┌──

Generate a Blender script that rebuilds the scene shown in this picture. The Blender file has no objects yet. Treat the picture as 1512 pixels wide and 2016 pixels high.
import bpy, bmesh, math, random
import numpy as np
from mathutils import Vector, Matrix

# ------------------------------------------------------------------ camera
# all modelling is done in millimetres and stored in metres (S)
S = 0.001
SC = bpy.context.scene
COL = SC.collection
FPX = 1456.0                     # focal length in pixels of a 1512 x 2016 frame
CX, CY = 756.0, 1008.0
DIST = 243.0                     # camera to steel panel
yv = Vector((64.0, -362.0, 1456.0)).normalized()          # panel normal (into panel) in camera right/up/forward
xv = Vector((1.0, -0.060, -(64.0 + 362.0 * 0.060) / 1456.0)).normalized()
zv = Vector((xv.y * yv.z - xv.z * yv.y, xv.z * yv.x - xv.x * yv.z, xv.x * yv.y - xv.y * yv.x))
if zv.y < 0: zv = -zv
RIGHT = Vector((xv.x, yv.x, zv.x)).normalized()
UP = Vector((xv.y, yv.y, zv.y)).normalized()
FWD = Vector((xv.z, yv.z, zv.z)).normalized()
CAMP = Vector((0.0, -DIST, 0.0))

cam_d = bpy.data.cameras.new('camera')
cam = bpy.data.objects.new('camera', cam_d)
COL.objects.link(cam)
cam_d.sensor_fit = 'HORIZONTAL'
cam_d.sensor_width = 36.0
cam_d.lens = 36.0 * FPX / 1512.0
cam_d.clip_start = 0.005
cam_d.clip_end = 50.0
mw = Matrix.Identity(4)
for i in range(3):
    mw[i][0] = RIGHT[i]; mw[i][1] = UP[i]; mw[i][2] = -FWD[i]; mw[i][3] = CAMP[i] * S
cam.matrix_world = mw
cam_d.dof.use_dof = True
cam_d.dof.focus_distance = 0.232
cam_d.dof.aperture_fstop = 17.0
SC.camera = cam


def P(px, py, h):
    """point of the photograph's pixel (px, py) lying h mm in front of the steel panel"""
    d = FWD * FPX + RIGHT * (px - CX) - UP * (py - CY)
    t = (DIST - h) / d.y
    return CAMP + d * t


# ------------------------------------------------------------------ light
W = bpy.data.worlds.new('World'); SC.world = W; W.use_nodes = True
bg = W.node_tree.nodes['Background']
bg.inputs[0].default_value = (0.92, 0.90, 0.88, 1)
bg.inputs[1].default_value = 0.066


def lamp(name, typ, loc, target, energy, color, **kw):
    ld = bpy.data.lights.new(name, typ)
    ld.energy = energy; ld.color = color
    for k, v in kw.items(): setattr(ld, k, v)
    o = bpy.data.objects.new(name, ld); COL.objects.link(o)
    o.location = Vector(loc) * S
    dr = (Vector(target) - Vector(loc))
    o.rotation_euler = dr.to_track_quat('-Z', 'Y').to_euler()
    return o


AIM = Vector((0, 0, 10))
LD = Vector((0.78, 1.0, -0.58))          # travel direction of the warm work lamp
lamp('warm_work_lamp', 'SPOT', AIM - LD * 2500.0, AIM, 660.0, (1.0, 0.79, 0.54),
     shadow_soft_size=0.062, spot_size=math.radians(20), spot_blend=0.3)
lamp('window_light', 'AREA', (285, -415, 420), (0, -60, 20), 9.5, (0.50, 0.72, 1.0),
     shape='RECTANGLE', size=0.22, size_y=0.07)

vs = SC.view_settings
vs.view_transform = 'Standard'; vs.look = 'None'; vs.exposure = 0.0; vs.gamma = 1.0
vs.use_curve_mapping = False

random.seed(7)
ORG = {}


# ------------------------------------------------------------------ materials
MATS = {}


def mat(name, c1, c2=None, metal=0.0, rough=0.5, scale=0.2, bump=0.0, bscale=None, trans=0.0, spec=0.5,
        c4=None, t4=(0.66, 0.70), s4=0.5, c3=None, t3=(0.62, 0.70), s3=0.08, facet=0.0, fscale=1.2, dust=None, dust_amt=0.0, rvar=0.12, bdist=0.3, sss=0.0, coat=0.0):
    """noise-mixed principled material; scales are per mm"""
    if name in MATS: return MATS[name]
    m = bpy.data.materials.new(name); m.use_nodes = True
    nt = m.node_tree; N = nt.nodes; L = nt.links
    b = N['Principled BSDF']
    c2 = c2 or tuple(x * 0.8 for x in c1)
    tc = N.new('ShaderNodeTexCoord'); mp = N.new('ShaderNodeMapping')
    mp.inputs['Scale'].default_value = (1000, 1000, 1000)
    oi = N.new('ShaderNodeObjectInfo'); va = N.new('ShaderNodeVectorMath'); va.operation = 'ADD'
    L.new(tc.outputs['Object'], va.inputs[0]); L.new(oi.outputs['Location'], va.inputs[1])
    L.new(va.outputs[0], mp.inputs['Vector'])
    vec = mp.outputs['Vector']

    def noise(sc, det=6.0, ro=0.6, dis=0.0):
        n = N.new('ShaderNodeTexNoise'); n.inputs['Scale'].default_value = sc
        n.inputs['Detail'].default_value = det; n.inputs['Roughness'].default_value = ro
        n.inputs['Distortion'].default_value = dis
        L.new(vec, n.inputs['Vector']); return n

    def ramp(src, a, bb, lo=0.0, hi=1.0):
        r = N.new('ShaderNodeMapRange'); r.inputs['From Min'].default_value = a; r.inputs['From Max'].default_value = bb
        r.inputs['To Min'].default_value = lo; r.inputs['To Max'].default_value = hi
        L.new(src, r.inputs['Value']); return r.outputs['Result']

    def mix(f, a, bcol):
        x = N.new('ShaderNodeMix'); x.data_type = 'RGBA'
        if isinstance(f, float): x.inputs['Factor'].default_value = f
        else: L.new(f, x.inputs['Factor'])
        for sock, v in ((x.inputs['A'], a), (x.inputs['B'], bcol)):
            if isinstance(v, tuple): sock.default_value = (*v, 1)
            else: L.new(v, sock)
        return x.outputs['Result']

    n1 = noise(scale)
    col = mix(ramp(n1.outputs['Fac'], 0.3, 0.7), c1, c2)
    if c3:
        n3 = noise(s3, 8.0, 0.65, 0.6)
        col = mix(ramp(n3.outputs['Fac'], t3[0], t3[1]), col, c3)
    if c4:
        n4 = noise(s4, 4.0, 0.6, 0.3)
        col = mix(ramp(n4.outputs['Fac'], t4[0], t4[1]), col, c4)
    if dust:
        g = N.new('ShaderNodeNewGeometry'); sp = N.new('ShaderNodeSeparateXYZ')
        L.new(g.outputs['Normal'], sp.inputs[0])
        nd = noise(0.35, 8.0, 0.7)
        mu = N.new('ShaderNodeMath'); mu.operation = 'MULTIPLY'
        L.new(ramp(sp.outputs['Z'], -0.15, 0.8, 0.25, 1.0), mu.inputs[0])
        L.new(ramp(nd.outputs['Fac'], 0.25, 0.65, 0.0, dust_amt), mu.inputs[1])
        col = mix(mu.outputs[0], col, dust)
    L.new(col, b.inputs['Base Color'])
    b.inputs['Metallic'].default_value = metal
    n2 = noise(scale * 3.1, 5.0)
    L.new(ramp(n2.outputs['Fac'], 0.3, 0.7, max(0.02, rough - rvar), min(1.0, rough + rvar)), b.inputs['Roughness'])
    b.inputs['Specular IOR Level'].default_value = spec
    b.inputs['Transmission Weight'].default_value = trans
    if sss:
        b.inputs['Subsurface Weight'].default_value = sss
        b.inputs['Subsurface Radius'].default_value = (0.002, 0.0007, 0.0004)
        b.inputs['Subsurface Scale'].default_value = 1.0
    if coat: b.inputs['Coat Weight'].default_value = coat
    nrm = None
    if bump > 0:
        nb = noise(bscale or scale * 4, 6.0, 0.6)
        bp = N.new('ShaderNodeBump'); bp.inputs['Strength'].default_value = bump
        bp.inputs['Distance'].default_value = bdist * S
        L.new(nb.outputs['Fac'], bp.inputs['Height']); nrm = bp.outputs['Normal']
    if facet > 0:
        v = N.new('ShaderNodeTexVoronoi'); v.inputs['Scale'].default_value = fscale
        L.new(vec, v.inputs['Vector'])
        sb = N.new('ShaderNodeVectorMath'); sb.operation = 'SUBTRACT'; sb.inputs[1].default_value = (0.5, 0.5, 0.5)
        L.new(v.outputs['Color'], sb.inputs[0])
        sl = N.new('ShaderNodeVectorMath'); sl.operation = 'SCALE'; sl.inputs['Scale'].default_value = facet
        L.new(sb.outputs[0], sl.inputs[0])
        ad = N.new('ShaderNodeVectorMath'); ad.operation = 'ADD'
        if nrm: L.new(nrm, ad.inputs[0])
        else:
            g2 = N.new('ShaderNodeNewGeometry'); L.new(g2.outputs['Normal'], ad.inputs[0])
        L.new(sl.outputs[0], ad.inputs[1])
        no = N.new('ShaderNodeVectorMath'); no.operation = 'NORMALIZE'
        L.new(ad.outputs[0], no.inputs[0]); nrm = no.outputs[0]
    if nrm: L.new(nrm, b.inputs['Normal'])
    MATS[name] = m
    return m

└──

- [Do this]:
Only the lines from the opening of the material through the line with "from mathutils import Vector, Matrix" should be echoed, exactly as written.

- [Task response]:
Generate a Blender script that rebuilds the scene shown in this picture. The Blender file has no objects yet. Treat the picture as 1512 pixels wide and 2016 pixels high.
import bpy, bmesh, math, random
import numpy as np
from mathutils import Vector, Matrix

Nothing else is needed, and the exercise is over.